The posts immediately below by Zasloff and Kleiman are correct on all counts. Let’s be clear that Wes Clark honored McCain’s service and said McCain was a hero to him and millions of other service members because of his time as a POW. Unlike the Swift Boat attacks, Clark did not attack McCain’s character or veracity, but only suggested that the conventional wisdom about the relevance of his record was wrong.
On the substance, I’ve been honestly wracking my brains to remember significant influences that McCain has had on foreign and defense policy. His role in supporting the surge in Iraq is well known, and seems to have come as much from the neocons Kristol and Kagan as from any independent judgment. Perhaps his advocacy in 2002 for action against Iraq as the “next front” should be better remembered. He deserves great credit for his role in tamping down and countering nutwing (if sincere) beliefs that many POW-MIAs were still being held by North Vietnam and its allies, and then played an important role in normalization of relations with Vietnam, but these were both intimately bound up with his own Vietnam experience. Recent coverage of his thesis written in a year at the National War College also showed that his time there — the only time in his military career when he was at all exposed to policy — was spent dwelling on his Vietnam experience.
More recently, he played a strong role in opposing a questionable tanker lease that Boeing had cooked up with the Air Force, and in that connection became such a foe of Boeing that he bears some responsibility for the granting of the $35 Billion contract to a European manufacturer fronted by Northrop Grumman — a decision that has now been effectively stopped by a Government Accountability Office review of a protest by Boeing. (The result of this has been to delay the rejuvenation of the tanker fleet by years and probably to cost the government billions of dollars.) McCain did break with many Republicans to more or less support the Clinton administration’s intervention in the Balkans, though he tended to view it through a Cold War lens of opposing Russian influence, which perhaps explains the apparent reversal from his opposition to the peacekeeping role of the Marines in Lebanon during the Reagan administration. On the other hand, when he was still in the House of Representatives, McCain voted against the Goldwater-Nichols reorganization of the Pentagon, that has been crucial to military successes achieved since then. He has supported missile defense in a sort of knee-jerk way, whether the systems work or not.

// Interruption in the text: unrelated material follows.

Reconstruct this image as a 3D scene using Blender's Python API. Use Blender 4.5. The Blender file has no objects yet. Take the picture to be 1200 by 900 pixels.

In other words, from what I can piece together from memory without doing independent research, McCain’s role on Capitol Hill — with the exception of the POW-MIA issue and normalization of relations with Vietnam — has been marginal. He enjoys hob-nobbing with the brass and especially going to international conferences (where his temper may or may not be on display) , but hasn’t produced much in the way of legislation or policy innovation. I can’t remember any special role he played in the rethinking of American national security policy following the demise of the Soviet Union, or again after 9/11. Instead, particular things grab his attention, he makes an issue of them one way or another, and history moves on without him having had a coherent impact. It is perhaps more important to him than he has taken an honorable stand than whether the stand is actually right-in this he may be dangerously similar to the Incumbent.
This is why the McCain camp had to respond so dramatically to Wes Clark’s reasoned discussion of the relevance of the McCain’s record — because there really isn’t much of a policy record for him to stand on. The mis-statements about who’s Sunni and who’s Shia are closer to the real John McCain. His judgment and the depth of his expertise are certainly open to question.
Let’s remember that McCain decided he wanted a political career during his time as Senate Navy Liaison, where, according to the New York Times, he was fondly remembered by Senators such as “monkey business” Gary Hart and soon-to-divorce Bill Cohen for taking them to events where “grounds for divorce were suspended” and for supplying John Tower (later denied confirmation as Secretary of Defense because of his drinking) with alcohol.
I invite readers to provide examples of McCain’s influence on defense and national security — positive as well as negative — that I have missed.
Update: Predictably NBC nightly news played the Wes Clark clip where he repeated Bob Shieffer’s phrase about “riding in a plane and getting shot down” not being a qualification to be president, and played it as a story of questioning McCain’s record or patriotism and whether the Obama campaign is on message. How stupid and lazy can reporting be?